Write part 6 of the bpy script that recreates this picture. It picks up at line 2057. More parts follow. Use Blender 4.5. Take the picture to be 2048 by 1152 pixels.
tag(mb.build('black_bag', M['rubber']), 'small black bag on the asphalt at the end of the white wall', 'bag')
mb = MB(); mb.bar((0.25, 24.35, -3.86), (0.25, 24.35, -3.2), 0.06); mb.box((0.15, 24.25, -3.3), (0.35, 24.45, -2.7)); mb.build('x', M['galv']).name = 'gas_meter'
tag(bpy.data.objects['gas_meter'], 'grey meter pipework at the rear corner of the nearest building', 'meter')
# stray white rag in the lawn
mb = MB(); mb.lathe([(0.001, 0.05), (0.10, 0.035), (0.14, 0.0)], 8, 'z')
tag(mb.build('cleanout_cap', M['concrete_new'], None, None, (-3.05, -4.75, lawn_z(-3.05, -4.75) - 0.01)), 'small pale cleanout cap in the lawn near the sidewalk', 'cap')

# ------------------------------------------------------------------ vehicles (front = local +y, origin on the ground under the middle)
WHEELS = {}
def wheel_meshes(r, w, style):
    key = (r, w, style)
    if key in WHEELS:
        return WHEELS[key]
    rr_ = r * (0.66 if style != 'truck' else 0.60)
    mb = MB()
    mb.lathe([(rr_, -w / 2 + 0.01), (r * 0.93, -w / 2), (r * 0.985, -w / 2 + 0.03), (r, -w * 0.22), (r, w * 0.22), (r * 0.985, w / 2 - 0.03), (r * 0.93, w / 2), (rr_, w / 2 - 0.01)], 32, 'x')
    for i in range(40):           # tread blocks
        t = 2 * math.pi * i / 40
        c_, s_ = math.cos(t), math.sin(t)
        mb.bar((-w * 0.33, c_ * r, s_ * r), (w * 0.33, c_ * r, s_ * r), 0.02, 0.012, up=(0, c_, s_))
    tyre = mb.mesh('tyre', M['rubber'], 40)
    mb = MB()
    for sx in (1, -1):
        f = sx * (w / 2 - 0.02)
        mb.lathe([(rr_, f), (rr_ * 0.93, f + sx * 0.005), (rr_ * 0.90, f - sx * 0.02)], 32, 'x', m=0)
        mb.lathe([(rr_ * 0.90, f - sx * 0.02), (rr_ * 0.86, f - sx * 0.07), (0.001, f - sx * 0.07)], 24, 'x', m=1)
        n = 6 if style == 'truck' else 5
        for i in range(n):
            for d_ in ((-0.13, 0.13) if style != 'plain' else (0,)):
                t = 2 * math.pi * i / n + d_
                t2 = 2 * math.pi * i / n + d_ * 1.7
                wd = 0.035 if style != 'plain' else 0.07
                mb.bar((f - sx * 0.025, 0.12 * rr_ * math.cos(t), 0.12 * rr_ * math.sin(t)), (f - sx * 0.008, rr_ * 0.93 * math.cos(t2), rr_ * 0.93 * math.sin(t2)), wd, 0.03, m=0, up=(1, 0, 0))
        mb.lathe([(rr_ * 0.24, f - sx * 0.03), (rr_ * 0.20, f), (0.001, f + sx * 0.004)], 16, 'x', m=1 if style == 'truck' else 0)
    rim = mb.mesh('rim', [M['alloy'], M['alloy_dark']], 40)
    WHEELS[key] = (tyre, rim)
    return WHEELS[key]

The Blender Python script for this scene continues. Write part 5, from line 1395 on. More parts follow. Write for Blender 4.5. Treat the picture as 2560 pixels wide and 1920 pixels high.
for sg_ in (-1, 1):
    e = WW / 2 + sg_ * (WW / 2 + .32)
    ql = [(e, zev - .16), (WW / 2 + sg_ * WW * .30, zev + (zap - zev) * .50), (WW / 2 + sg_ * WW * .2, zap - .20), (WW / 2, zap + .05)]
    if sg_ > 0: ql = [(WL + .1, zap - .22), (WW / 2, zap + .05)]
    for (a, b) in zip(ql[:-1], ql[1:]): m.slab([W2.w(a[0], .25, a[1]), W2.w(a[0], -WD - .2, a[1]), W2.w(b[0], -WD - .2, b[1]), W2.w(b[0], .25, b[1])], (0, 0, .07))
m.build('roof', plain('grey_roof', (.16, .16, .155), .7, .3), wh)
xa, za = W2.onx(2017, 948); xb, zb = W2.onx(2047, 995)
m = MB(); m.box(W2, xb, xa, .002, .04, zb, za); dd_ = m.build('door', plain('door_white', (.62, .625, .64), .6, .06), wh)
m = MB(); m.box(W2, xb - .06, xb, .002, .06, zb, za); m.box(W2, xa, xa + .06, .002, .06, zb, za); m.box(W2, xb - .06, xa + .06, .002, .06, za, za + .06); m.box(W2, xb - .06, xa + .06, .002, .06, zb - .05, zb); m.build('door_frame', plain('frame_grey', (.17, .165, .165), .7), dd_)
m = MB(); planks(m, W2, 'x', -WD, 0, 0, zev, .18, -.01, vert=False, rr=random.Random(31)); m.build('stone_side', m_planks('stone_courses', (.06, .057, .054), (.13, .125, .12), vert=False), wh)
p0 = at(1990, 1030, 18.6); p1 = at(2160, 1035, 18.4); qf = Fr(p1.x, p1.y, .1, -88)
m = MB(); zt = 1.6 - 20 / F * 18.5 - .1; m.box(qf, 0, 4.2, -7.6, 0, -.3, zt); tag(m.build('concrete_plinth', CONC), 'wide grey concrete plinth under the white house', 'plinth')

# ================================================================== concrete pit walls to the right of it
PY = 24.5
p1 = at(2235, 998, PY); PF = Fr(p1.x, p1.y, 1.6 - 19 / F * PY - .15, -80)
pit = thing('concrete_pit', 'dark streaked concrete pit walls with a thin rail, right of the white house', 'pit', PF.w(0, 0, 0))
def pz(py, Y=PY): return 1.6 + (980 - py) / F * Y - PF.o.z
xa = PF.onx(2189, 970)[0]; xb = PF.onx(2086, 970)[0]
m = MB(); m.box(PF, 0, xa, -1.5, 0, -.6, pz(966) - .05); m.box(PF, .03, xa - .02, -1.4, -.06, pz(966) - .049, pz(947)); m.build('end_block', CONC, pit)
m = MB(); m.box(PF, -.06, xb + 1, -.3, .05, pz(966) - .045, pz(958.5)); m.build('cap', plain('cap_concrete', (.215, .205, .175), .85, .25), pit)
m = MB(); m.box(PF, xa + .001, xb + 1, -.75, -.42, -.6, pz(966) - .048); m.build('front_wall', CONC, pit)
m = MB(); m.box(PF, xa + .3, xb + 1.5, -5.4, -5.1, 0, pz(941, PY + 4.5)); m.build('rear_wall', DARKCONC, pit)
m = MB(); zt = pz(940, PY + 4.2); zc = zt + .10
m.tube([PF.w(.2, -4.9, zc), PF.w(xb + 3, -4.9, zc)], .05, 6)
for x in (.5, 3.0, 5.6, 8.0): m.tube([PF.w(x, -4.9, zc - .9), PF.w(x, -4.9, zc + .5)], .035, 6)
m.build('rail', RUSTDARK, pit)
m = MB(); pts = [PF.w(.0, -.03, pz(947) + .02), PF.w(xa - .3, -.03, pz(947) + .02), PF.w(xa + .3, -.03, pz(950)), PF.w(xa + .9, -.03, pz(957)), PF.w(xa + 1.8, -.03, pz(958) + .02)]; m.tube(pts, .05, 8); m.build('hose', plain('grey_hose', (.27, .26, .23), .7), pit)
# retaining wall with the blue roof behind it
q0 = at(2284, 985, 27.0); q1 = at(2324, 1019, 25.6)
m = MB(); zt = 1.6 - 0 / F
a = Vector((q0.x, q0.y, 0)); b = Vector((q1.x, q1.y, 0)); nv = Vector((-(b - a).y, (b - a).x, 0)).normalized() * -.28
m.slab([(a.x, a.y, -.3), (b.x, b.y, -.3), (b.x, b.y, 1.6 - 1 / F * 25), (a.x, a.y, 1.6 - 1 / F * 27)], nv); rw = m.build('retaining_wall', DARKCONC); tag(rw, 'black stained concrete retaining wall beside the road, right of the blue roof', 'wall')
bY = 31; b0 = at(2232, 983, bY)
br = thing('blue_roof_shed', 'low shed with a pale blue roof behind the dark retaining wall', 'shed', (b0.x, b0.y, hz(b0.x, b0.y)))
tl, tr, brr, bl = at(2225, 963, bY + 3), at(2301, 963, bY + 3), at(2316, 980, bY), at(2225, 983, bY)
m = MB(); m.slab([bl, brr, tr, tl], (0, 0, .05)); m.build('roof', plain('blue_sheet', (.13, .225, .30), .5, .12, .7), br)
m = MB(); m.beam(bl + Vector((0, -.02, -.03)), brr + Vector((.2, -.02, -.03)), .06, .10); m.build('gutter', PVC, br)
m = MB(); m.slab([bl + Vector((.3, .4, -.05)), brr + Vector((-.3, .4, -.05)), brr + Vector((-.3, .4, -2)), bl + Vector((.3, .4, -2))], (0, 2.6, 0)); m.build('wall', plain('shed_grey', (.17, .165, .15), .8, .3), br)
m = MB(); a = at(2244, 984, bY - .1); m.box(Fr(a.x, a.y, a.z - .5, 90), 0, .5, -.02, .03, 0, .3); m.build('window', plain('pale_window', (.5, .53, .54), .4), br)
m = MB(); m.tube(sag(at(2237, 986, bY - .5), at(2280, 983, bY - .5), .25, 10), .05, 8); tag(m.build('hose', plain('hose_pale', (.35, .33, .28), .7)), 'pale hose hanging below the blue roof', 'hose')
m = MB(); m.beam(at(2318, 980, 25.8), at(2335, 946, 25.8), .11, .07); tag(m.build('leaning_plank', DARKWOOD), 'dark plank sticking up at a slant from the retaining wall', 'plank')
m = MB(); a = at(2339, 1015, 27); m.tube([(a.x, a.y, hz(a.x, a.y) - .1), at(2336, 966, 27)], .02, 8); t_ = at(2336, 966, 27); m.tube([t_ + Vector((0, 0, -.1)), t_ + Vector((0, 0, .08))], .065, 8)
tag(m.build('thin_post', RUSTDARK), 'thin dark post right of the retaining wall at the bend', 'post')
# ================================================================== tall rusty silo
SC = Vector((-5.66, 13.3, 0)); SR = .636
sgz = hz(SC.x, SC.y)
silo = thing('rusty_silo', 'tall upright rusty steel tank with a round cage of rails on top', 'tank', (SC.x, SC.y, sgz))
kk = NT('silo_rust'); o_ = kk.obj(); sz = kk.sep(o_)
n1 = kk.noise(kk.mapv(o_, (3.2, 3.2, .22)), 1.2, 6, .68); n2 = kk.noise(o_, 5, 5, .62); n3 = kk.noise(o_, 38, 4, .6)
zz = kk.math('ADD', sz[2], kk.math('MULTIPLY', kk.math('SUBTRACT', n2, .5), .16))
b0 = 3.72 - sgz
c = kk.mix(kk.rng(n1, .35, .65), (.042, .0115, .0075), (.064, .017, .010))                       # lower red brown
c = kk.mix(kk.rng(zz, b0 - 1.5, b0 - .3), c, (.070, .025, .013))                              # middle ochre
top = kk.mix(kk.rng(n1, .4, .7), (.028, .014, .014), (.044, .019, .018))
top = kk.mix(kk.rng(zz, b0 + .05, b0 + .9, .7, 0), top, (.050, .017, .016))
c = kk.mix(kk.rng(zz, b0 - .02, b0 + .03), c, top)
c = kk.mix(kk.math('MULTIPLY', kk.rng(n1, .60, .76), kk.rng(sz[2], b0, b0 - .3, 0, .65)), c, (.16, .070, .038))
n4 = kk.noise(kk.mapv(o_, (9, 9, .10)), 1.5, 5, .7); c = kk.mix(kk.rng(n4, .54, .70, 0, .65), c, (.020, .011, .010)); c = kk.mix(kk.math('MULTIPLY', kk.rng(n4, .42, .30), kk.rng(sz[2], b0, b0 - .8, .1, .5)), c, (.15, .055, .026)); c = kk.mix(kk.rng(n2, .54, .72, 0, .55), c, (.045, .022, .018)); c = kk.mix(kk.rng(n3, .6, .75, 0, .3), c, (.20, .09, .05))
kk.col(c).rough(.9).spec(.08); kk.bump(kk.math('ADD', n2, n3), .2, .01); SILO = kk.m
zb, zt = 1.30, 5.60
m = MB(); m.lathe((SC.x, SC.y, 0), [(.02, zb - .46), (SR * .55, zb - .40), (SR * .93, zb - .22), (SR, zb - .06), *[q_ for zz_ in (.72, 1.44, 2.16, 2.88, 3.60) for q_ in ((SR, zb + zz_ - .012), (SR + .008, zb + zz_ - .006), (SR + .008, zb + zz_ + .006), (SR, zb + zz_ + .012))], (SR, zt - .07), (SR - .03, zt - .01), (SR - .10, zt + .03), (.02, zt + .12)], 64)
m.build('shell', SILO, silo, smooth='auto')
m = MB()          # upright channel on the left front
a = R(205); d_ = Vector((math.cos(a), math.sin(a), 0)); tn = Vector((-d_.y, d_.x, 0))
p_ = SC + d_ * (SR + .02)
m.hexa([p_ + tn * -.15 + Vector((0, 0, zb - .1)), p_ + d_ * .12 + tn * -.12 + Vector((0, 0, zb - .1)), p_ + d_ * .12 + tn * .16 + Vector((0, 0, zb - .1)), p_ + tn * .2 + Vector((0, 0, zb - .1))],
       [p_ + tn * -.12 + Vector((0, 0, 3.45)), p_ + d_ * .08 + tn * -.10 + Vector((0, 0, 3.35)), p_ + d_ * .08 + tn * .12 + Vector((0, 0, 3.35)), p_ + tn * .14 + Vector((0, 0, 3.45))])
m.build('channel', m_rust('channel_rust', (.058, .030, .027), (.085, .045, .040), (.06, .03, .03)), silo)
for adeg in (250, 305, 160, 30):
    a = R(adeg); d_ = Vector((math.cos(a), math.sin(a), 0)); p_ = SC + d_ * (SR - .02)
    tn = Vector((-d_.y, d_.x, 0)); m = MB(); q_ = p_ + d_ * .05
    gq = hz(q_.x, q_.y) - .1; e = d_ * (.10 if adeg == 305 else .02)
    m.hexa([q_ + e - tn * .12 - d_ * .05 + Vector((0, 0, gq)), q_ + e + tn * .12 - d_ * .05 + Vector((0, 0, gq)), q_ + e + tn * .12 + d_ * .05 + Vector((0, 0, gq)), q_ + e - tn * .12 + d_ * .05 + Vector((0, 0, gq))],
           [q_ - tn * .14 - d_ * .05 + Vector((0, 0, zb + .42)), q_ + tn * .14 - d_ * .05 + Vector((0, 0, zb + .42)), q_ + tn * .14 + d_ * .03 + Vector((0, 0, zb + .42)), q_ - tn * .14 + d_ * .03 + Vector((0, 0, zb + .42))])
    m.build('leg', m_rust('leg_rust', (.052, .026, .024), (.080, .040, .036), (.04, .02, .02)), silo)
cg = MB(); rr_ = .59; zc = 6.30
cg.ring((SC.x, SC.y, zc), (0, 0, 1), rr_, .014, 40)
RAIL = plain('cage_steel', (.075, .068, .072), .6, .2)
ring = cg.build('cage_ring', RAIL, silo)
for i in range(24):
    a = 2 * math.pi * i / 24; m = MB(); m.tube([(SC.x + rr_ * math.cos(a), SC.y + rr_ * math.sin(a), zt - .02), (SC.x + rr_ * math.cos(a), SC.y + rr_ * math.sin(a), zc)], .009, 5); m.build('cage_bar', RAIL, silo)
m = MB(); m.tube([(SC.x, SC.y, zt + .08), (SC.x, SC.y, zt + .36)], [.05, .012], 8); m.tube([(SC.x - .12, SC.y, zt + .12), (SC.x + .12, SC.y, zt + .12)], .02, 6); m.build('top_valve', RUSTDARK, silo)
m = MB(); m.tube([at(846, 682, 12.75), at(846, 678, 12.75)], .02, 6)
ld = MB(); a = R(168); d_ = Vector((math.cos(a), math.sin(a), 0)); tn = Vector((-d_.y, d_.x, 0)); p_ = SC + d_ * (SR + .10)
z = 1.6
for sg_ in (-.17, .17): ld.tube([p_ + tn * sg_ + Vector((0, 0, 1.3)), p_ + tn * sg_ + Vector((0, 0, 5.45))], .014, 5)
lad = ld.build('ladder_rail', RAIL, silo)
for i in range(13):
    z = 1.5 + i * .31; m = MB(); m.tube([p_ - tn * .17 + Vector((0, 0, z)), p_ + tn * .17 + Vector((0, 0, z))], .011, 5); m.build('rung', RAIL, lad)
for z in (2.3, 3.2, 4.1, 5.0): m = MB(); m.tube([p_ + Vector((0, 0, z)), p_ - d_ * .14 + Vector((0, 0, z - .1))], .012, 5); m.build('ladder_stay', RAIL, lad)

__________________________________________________

How many lines in these entries hold the string "follow"? Answer with the number alone.

2